Savio's relatives say they have always doubted the official conclusion that her death was accidental.
"I just have to live through it," Drew Peterson said of the renewed suspicions.
As for Stacy Peterson, Illinois State Police said Wednesday they have used tracking dogs and an airplane equipped with a heat-sensing device to search for the 5-foot-2-inch tall, 100-pound woman, but have not located her.
Investigators have found no signs of foul play.
On one point, Stacy Peterson's family agreed with her husband: Stacy was deeply depressed, "lost and confused," according to one relative. But they say she was troubled because her husband was watching her every move, and she wanted out of their four-year marriage.

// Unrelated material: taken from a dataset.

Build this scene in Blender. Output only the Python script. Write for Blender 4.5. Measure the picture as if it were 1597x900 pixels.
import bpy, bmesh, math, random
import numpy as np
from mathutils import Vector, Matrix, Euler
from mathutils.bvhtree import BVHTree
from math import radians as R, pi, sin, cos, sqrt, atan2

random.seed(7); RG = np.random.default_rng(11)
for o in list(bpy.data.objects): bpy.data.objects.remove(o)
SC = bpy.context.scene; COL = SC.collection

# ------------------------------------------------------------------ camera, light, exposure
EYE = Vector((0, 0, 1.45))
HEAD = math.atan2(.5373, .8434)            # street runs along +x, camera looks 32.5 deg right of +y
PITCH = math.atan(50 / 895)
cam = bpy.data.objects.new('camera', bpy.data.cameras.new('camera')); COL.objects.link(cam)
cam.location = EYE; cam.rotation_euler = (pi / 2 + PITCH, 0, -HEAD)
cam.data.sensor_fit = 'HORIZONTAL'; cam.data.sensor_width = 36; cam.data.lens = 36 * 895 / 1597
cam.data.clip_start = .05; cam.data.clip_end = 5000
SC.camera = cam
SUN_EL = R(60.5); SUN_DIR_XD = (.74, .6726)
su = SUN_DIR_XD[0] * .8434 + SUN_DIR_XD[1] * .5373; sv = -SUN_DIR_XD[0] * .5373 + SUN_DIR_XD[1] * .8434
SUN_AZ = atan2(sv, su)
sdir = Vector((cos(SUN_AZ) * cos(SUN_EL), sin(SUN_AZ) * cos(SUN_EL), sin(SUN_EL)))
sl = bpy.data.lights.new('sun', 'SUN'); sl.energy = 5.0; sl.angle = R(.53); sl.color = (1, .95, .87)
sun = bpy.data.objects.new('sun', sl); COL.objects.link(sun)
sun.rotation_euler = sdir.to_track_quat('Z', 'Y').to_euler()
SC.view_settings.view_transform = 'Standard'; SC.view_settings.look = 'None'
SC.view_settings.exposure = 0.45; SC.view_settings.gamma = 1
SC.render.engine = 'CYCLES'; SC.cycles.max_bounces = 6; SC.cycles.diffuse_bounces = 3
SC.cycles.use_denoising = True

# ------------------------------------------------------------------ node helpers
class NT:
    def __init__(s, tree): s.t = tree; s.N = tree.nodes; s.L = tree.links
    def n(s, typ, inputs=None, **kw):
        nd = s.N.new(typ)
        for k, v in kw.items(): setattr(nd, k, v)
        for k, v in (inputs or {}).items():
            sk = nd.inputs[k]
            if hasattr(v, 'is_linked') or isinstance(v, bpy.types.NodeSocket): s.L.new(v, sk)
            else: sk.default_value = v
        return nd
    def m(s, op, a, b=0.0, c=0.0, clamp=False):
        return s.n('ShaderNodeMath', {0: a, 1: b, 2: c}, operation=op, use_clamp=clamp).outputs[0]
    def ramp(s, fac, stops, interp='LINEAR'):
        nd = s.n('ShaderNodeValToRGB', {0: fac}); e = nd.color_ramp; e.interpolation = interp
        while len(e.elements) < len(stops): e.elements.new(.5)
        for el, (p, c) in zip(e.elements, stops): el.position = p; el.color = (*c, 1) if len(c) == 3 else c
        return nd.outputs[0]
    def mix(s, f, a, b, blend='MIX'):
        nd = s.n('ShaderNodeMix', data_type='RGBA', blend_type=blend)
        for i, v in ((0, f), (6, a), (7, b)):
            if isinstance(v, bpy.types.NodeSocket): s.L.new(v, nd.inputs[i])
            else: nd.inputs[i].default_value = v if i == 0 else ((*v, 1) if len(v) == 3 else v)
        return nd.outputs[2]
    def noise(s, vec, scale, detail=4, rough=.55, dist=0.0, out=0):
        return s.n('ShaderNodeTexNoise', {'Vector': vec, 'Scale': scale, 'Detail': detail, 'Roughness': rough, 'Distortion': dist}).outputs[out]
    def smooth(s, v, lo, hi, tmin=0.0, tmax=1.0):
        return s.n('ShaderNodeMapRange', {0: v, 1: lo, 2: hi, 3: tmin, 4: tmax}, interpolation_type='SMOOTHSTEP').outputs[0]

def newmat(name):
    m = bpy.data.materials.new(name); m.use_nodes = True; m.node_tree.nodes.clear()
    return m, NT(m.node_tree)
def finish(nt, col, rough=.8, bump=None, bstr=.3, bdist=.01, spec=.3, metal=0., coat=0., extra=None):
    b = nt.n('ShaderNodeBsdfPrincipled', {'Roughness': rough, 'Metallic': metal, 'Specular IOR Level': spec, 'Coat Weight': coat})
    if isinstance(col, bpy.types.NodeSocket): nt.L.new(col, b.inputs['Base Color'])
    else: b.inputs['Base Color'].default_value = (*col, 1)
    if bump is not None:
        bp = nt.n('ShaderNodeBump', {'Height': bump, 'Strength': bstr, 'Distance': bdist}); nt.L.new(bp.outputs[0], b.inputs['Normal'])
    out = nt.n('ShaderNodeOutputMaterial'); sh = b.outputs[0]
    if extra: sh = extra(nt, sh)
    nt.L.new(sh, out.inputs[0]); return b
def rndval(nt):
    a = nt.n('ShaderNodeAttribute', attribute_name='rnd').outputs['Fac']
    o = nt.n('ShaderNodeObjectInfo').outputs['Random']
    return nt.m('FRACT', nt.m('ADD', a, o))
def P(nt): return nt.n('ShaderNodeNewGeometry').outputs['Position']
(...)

"She just wanted people to know she was unhappy, and she didn't like how she was being treated," said her aunt, Candace Aikin, 48, of El Monte, Calif. "In case she disappeared -- if something bad happened to her."
Aikin stayed with the Petersons for a week earlier this month.
"Drew was very distant, and it was just a weird feeling," Aikin said. "I don't know how to explain it."
At one point during the visit, Aikin and her niece drove to a Bolingbrook grocery store and talked for an hour in the parking lot.
"She didn't feel like she loved Drew any more," Aikin said Stacy Peterson told her. "He was following her around. She wasn't allowed to have friends. She couldn't have a social life. She always had to be with him."
Drew Peterson repeatedly asked his spouse, 30 years his junior and his fourth wife, if she had a boyfriend, Aikin said.
Stacy Peterson told her aunt she'd asked her cop husband for a divorce, and he'd said to wait until he retired, Aikin said. Stacy Peterson wanted a way to leave, but she didn't want to lose the children she adored, Lacy, 2, and Anthony, 4.
"I know d**n well she wouldn't go without them kids," said her uncle, Gary Cales, 68, of Hemet, Calif.
On Wednesday, Drew Peterson said: "I believed our marriage was good, but maybe she didn't."
When Stacy Peterson didn't show up for painting Sunday, her family called her repeatedly on her cell phone, but she didn't answer, and the family then called police.
Monday morning, Aikin called Drew Peterson at home. He wasn't there, but he returned her call that afternoon, she said.
Peterson told Aikin he'd spoken to his wife Sunday evening and "he said she went with someone. He didn't say who."
Aikin didn't probe further, but assumed Peterson meant his wife was with another man.
"He said she was with someone, and she was OK," Aikin said. Peterson also said his wife had taken some money from the couple's safe and had bought some new clothes.
"He got a little upset at one point because he said he didn't know what he was going to do," Aikin said.
Stacy Peterson's distraught relatives say they have heard nothing from her.
Aikin said she spoke to her niece weekly and knows she didn't have a boyfriend.
"She didn't have time for a boyfriend," Aikin insisted. "She had a husband who was following her 24/7."
The missing woman's mother has a history of disappearing and hasn't been heard from in years, Aikin said.
But Aikin says Stacy Peterson isn't like her mother and would never have abandoned her children.